One of my favorite past times is watching people at various places as they walk along going about their business. I enjoy seeing couples holding hands, people talking and laughing, and I especially enjoy watching families having fun together.

One of my favorite places to watch people is at an ocean front boardwalk near where my wife and I live. She also enjoys watching people, and just the other day we were there sitting on a bench across from an arcade where a fortune-telling machine sits outside; doing just that.

The machine actually reminds me of the one used in the 1988 Tom Hanks film Big. The movie is about a boy who uses a fortune-telling machine called Zoltar Speaks to make a wish that he was big. After becoming an adult, however, he’s still the same boy inside that he was before.
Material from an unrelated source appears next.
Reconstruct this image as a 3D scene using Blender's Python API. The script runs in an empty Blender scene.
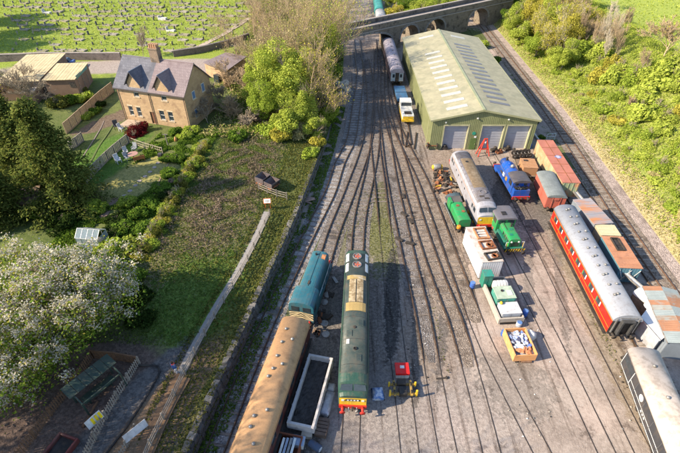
import bpy, math, random
import numpy as np
from mathutils import Vector, Matrix

# ---------------------------------------------------------------- camera, sky, sun, exposure
PITCH = math.radians(39.2); CAM_H = 38.0; FOC = 453.0          # photo pixels (680 x 453)
scene = bpy.context.scene
col = scene.collection
cam_data = bpy.data.cameras.new('camera'); cam_data.sensor_width = 36.0; cam_data.lens = 36.0 * FOC / 680.0
cam_data.clip_start = 0.5; cam_data.clip_end = 3000
cam = bpy.data.objects.new('camera', cam_data); col.objects.link(cam)
cam.location = (0, 0, CAM_H); cam.rotation_euler = (math.radians(90) - PITCH, 0, 0)
scene.camera = cam

SUN_EL, SUN_SIDE = 33.0, 14.0                                   # sun from the left, a little from the camera's side
_e, _s = math.radians(SUN_EL), math.radians(SUN_SIDE)
TO_SUN = Vector((-math.cos(_e) * math.cos(_s), -math.cos(_e) * math.sin(_s), math.sin(_e)))
world = bpy.data.worlds.new('World'); scene.world = world; world.use_nodes = True
wn = world.node_tree; wn.nodes.clear()
sky = wn.nodes.new('ShaderNodeTexSky'); sky.sky_type = 'NISHITA'; sky.sun_disc = False
sky.sun_elevation = _e; sky.sun_rotation = math.atan2(TO_SUN.x, TO_SUN.y); sky.dust_density = 0.6; sky.ozone_density = 1.0
bg = wn.nodes.new('ShaderNodeBackground'); bg.inputs[1].default_value = 0.125
wo = wn.nodes.new('ShaderNodeOutputWorld')
wn.links.new(sky.outputs[0], bg.inputs[0]); wn.links.new(bg.outputs[0], wo.inputs[0])
sun_d = bpy.data.lights.new('sun', 'SUN'); sun_d.energy = 4.6; sun_d.angle = math.radians(0.55); sun_d.color = (1.0, 0.85, 0.64)
sun = bpy.data.objects.new('sun', sun_d); col.objects.link(sun)
sun.rotation_euler = TO_SUN.to_track_quat('Z', 'Y').to_euler()
vs = scene.view_settings
vs.view_transform = 'Standard'; vs.look = 'None'; vs.gamma = 1.0; vs.use_curve_mapping = False
vs.exposure = 1.18
try:
    scene.cycles.max_bounces = 6; scene.cycles.diffuse_bounces = 3; scene.cycles.glossy_bounces = 2
    scene.cycles.transmission_bounces = 4; scene.cycles.transparent_max_bounces = 6
    scene.cycles.use_denoising = True
except Exception: pass

# ---------------------------------------------------------------- ground geometry of the place
_c, _n = math.cos(PITCH), math.sin(PITCH)
def G(u, v, z=0.0):
    """where the sight line of photo point (u, v) meets the level z: surveyed position on the site, metres"""
    a = (u - 340) / FOC; b = (v - 226.5) / FOC
    dz = -_n - b * _c; t = (z - CAM_H) / dz
    return Vector((a * t, (_c - b * _n) * t, z))

def lerp_poly(P, y):
    if y <= P[0][0]: return P[0][1]
    for (y0, x0), (y1, x1) in zip(P, P[1:]):
        if y <= y1: return x0 + (x1 - x0) * (y - y0) / (y1 - y0)
    return P[-1][1]
def sst(a, b, x):
    t = min(1, max(0, (x - a) / (b - a))); return t * t * (3 - 2 * t)
WALL = [(0, -15.2), (12, -13), (18.2, -11.8), (33.7, -8.6), (47, -5.9), (57, -4.3), (67, -2.8), (85, -0.6), (100, 0.6), (112, 0.9), (300, 0.0)]
MAINX = [(0, 36.0), (33.7, 37.1), (46.3, 37.7), (81.4, 40.0), (117.6, 40.9), (143, 41.4), (300, 42)]
def xw(y): return lerp_poly(WALL, y)
def xm(y): return lerp_poly(MAINX, y)
def wob(x, y): return 0.5 * math.sin(x * .37 + 1.3 * math.sin(y * .21)) * math.sin(y * .31 + x * .13)
def hL(x, y):
    d = xw(y) - x
    if d < 0: return 0.0
    wall_h = 1.7 * (1 - sst(64, 72, y)) + 0.15 * sst(64, 72, y)
    z = wall_h + (2.0 - wall_h * .8) * sst(0, 7, d) + .25 * sst(5, 16, d) + .5 * sst(60, 85, y) * sst(2, 12, d)
    z += (0.12 + .25 * sst(7, 12, d) * (1 - sst(14, 22, d))) * wob(x * 1.5, y * 1.5) * sst(0.5, 4, d)
    c = sst(78, 100, y + 0.12 * (x + 40))
    z += c * (1.5 * sst(4, 22, d))
    z += sst(97, 160, y) * 3.2 * sst(8, 30, d) 
    return z
def hR(x, y):
    e = x - (xm(y) + 3.4)
    if e < 0: return 0.0
    return 0.33 * e * (1 - sst(20, 30, e) * .45) + 0.45 * wob(x, y) * sst(2, 6, e)
def T(u, v, f=hL):
    z = 2.0
    for _ in range(14):
        p = G(u, v, z); z = 0.5 * z + 0.5 * f(p.x, p.y)
    return Vector((p.x, p.y, f(p.x, p.y)))

# ---------------------------------------------------------------- materials
MATS = {}
def new_mat(name):
    m = bpy.data.materials.new(name); m.use_nodes = True; nt = m.node_tree; nt.nodes.clear()
    return m, nt
class NT:
    def __init__(s, nt): s.nt = nt
    def n(s, t, **k):
        x = s.nt.nodes.new(t)
        for a, b in k.items(): setattr(x, a, b)
        return x
    def l(s, a, b): s.nt.links.new(a, b)
    def pos(s):
        return s.n('ShaderNodeNewGeometry').outputs['Position']
    def obj(s):
        return s.n('ShaderNodeTexCoord').outputs['Object']
    def noise(s, vec, scale, detail=3, rough=.55, out='Fac'):
        x = s.n('ShaderNodeTexNoise'); x.inputs['Scale'].default_value = scale; x.inputs['Detail'].default_value = detail; x.inputs['Roughness'].default_value = rough
        s.l(vec, x.inputs['Vector']); return x.outputs[out]
    def ramp(s, fac, a, b):
        x = s.n('ShaderNodeMapRange'); x.interpolation_type = 'SMOOTHSTEP'; x.inputs[1].default_value = a; x.inputs[2].default_value = b
        s.l(fac, x.inputs[0]); return x.outputs[0]
    def mix(s, fac, a, b, mode='MIX'):
        x = s.n('ShaderNodeMix'); x.data_type = 'RGBA'; x.blend_type = mode
        for sock, val in ((x.inputs[0], fac), (x.inputs[6], a), (x.inputs[7], b)):
            if isinstance(val, (int, float)): sock.default_value = val
            elif isinstance(val, (tuple, list)): sock.default_value = (*val[:3], 1)
            else: s.l(val, sock)
        return x.outputs[2]
    def math(s, op, a, b=0.0):
        x = s.n('ShaderNodeMath'); x.operation = op
        for sock, val in ((x.inputs[0], a), (x.inputs[1], b)):
            if isinstance(val, (int, float)): sock.default_value = val
            else: s.l(val, sock)
        return x.outputs[0]
    def mapv(s, vec, loc=(0, 0, 0), rot=(0, 0, 0), sc=(1, 1, 1)):
        x = s.n('ShaderNodeMapping'); x.inputs[1].default_value = loc; x.inputs[2].default_value = rot; x.inputs[3].default_value = sc
        s.l(vec, x.inputs[0]); return x.outputs[0]
    def bump(s, h, strength, dist=.05):
        x = s.n('ShaderNodeBump'); x.inputs['Strength'].default_value = strength; x.inputs['Distance'].default_value = dist
        s.l(h, x.inputs['Height']); return x.outputs[0]
    def out(s, color, rough=.8, metal=0, normal=None, spec=.3, alpha=None, coat=0):
        p = s.n('ShaderNodeBsdfPrincipled'); o = s.n('ShaderNodeOutputMaterial')
        if isinstance(color, (tuple, list)): p.inputs['Base Color'].default_value = (*color[:3], 1)
        else: s.l(color, p.inputs['Base Color'])
        if isinstance(rough, (int, float)): p.inputs['Roughness'].default_value = rough
        else: s.l(rough, p.inputs['Roughness'])
        p.inputs['Metallic'].default_value = metal; p.inputs['Specular IOR Level'].default_value = spec
        if coat: p.inputs['Coat Weight'].default_value = coat
        if normal is not None: s.l(normal, p.inputs['Normal'])
        s.l(p.outputs[0], o.inputs[0]); return p
def sc3(c, k): return tuple(min(1, x * k) for x in c)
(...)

Anyway, as I sat there, I saw people walking along by themselves and in couples, but on this particular day families seemed more abundant. They came in all shapes and sizes, and some would stop and drop coins in the fortune-telling machine to see what it had to offer in the way of fun.

As I said, families are my favorite people to watch, but what I’m looking for in everyone is the part of them that helps me to love them. I call it their innocence, and as I sat there watching different families laugh and smile together at an amusement that by today’s standards is quite tame, I got what I was looking for. I’m not sure how innocent some of the family members truly were, but for the few minutes they stood in front of that fortune-telling machine, I couldn’t help but to love them.

It’s a much different world today than it was when the movie Big came out. At times people can seem immoral and even corrupt. But from what I saw in those families that day, it gives me hope that as a society we’re not at the end of our innocence just yet.